While American corporations are buying Bitcoin to clean up their balance sheets, “Grey Zone” nations—from the BRICS bloc to energy-rich autocracies—are buying Bitcoin to clean up their sovereignty. They are terrified of the dollar, but they are now equally terrified of physical gold.
To this you might ask: “If Bitcoin hits $200k, won’t these dictators just sell?”
To answer that, you have to understand why they bought it. A hedge fund buys Bitcoin to make more dollars. A Sovereign buys Bitcoin to escape dollars.
Selling their Bitcoin back for USD would defeat the entire purpose of the trade. It would put their wealth right back into the banking system they are trying to bypass.
-
The Hedge Fund Model: Buy low, sell high, report quarterly profit.
-
The Sovereign Model: Accumulate power, hold forever, only spend in emergencies.
If these nations do spend their Bitcoin, they won’t be dumping it on Coinbase. They will be using it for direct settlement and paying another nation directly for oil, missiles, or infrastructure, completely bypassing the SWIFT network.

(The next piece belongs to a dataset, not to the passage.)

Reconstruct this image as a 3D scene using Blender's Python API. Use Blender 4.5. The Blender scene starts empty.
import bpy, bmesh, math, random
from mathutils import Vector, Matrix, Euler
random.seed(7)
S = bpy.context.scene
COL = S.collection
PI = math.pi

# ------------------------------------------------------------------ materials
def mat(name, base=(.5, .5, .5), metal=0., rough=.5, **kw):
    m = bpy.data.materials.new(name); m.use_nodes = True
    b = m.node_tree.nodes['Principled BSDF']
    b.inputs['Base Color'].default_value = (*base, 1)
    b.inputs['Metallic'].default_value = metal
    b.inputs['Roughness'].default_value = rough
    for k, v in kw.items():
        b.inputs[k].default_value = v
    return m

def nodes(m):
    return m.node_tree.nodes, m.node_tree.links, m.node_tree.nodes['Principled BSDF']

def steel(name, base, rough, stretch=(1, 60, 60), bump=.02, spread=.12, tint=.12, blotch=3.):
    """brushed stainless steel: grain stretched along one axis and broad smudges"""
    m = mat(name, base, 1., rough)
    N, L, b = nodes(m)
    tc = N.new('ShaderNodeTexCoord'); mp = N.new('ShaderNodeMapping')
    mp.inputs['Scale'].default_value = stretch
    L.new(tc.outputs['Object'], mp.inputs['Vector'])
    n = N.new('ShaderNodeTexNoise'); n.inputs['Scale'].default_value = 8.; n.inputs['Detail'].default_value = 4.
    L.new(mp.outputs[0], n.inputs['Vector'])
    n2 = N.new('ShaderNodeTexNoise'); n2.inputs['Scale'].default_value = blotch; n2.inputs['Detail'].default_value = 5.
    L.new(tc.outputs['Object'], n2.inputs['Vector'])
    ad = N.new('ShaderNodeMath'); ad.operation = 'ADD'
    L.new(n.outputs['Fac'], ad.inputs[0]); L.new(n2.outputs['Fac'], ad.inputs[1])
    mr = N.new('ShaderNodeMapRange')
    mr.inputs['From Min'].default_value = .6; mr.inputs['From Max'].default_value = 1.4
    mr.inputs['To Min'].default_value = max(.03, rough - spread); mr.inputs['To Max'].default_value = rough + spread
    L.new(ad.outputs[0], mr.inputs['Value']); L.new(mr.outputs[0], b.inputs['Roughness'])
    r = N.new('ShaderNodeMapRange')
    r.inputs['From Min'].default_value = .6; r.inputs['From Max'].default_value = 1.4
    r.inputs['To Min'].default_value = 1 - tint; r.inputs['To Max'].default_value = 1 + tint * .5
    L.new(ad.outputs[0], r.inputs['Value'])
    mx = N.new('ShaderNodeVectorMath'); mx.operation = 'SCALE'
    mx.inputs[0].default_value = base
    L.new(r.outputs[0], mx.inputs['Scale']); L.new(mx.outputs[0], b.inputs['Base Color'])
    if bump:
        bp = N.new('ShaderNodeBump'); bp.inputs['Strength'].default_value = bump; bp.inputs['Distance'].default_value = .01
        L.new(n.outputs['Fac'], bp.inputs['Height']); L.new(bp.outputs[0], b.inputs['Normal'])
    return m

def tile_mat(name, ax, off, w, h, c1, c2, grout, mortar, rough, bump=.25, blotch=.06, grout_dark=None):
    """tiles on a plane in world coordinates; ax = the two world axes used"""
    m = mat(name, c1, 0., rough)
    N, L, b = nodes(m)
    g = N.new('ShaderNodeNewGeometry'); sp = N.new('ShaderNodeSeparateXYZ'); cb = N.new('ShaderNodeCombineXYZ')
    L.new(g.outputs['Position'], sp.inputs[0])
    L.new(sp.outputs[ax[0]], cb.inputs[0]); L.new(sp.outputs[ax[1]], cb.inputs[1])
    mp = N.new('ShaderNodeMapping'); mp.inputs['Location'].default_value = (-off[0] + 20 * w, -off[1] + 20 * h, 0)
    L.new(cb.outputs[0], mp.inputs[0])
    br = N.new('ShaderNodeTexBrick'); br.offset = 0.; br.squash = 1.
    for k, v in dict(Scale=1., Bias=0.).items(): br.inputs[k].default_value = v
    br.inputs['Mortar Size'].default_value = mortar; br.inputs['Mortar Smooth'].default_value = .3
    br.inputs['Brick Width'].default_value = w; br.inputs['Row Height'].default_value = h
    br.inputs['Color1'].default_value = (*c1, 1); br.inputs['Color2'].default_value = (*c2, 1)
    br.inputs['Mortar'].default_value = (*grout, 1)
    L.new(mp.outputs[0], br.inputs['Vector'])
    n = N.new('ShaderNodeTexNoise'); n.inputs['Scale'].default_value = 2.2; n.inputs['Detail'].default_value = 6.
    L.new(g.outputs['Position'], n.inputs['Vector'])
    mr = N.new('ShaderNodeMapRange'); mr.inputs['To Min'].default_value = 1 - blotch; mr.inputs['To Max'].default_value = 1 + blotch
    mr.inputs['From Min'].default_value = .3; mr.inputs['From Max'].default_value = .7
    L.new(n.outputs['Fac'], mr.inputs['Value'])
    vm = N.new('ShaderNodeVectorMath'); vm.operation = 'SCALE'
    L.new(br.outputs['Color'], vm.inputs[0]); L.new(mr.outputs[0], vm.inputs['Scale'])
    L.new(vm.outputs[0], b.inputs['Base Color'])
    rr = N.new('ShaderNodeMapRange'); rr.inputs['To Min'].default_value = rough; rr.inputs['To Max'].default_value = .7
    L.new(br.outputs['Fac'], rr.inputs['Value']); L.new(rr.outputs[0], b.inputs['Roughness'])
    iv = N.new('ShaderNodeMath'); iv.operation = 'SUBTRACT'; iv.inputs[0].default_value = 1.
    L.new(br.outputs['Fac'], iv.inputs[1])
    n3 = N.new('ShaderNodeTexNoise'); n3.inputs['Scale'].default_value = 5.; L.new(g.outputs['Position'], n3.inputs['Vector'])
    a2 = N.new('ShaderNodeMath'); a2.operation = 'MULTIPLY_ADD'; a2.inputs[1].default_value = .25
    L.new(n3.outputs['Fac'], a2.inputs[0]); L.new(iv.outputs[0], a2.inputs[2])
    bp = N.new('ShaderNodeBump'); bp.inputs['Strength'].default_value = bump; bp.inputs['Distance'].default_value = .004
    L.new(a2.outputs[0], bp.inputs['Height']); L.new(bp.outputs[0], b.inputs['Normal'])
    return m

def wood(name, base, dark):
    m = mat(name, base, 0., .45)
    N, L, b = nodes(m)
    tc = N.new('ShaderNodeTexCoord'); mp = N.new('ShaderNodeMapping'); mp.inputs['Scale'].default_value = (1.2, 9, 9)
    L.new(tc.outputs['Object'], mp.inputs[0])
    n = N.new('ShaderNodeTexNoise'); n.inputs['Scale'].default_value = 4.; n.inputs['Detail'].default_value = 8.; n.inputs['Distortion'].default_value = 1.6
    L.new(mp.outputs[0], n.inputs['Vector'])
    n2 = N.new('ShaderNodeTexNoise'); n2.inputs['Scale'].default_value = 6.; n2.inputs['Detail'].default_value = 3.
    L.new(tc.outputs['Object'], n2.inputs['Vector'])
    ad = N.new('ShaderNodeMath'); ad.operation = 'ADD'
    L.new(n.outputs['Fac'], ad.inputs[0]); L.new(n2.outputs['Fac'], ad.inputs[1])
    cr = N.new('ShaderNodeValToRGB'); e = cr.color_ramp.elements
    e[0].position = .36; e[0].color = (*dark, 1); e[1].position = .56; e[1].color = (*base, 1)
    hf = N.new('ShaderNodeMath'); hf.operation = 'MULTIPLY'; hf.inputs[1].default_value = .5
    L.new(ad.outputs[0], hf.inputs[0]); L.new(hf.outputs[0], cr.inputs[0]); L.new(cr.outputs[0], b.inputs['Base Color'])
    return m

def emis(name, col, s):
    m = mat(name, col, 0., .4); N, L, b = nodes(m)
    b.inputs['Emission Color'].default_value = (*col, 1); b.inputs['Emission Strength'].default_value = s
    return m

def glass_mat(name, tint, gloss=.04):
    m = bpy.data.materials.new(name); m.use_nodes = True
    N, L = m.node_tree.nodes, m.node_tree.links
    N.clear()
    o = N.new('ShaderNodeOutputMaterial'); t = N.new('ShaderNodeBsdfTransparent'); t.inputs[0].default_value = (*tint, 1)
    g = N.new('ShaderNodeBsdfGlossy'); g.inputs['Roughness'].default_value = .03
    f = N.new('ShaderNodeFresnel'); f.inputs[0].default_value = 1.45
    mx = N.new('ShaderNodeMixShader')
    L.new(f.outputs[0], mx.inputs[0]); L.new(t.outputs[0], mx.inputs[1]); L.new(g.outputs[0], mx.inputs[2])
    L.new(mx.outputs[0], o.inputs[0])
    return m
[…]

These coins are effectively leaving the commercial order book. They are migrating from “Tradeable Float” to “Strategic Reserves.” The supply isn’t “lost,” but it is arguably captured.
V. Conclusion: The Boredom is the Bull Case
So, what do you do in a market that refuses to crash?
You get bored. And honestly, that is exactly what is happening right now. The volatility junkies have left for the casino of memecoins. Crypto Twitter engagement is down. The mainstream media has stopped writing “Bitcoin is Dead” articles because they aren’t getting the clicks anymore.
But look at the price. $94,000.
We are boringly, steadily, relentlessly grinding up. We have replaced the excitement of the bubble with the certainty of the standard.
This is what maturity looks like. It looks like Gold in 2004. It looks like the S&P 500 in 2013. It isn’t a heart-pounding thrill ride anymore; it is a black hole for global capital.
If you are still waiting for the 80% drawdown to deploy your cash, you are fighting the last war. You are waiting for a 2018 crash in a 2026 market.
The “Cycle” didn’t just mute; it broke. The floor is higher, the players are bigger, and the supply is tighter.
Stop trying to time the top. There might not be one. Welcome to the Supercycle.